Historiker sollen sich öffentlich entschuldigen

Für diese Stelle in dem Forschungswerk hat die Nichte eines damaligen Ortsvorstehers, die heute über 80-jährige Filomena Leszczynska, gegen die Soziologin Engelking und den Historiker Grabowski Klage eingereicht. Bei Eduard Malinowski habe es sich um einen „Gerechten unter den Völkern“, einen Judenretter und nicht um einen Nazi-Kollaborateur gehandelt, wird in der Klageschrift begründet. Damit würde der Ruf ihrer Familie und auch der Polens geschädigt. Leszczynska verlangt dafür eine öffentliche Entschuldigung der beiden Holocaustforscher und umgerechnet knapp 23.000 Euro Entschädigung.

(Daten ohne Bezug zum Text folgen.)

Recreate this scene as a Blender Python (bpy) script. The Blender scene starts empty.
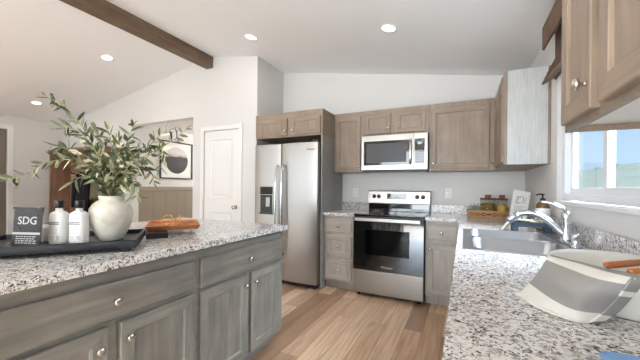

Unterstützt wird die Klägerin durch die der Regierungspartei PiS nahestehende Stiftung „Reduta. Festung des guten Namens – Liga gegen Verleumdung“. Die schon lange eng mit Jaroslaw Kaczynskis PiS verbundene Stiftung „Reduta“ ist vor allem für ihren Kampf gegen die falsche Bezeichnung „polnische KZs“ für die von den deutschen Besatzern ab 1940 auf polnischem Gebiet gebauten Konzentrations- und Vernichtungslager bekannt.

Doch die nun von „Reduta“ unterstützte Klage geht viel weiter, und schreibt sich dabei in die umstrittene PiS-Geschichtspolitik ein, die keinerlei wissenschaftliche Hinterfragung des Opfermythos der Polen zulassen will. Vor zwei Jahren musste PiS beim sogenannten „Holocaust-Gesetz“ nach massivem Druck aus Israel und den USA zurückkrebsen. Die Bezichtigung der Polen an einer wie auch immer gearteten Kollaboration mit den deutschen Besatzern zwischen 1939 und 1945 kann nun nicht mehr mit Gefängnis geahndet werden.

Obwohl sich die Klägerin nicht direkt auf das „Holocaust-Gesetz“ beruft, sondern nur von ihrem eigenen Ruf spricht, als ob dieser vererbt werden könnte, wäre eine auch nur teilweise Verurteilung Engelkings und Grabowskis ein Präzedenzfall.

Entsprechend groß ist der Protest gegen den seltsamen polnischen Gerichtsprozess. Yad Vashem spricht von „einer schwerwiegenden Attacke auf freie und offene Forschung“. „Längerfristig könnten solche Angriffe dazu führen, dass unabhängige Forschung über den Holocaust in Polen beendet wird“, befürchtet Jan Grabowski selbst. Auch der deutsche Historikerverband sieht ein „enormes Einschüchterungspotenzial“, wenn es überhaupt zu solchen Gerichtsverhandlungen komme.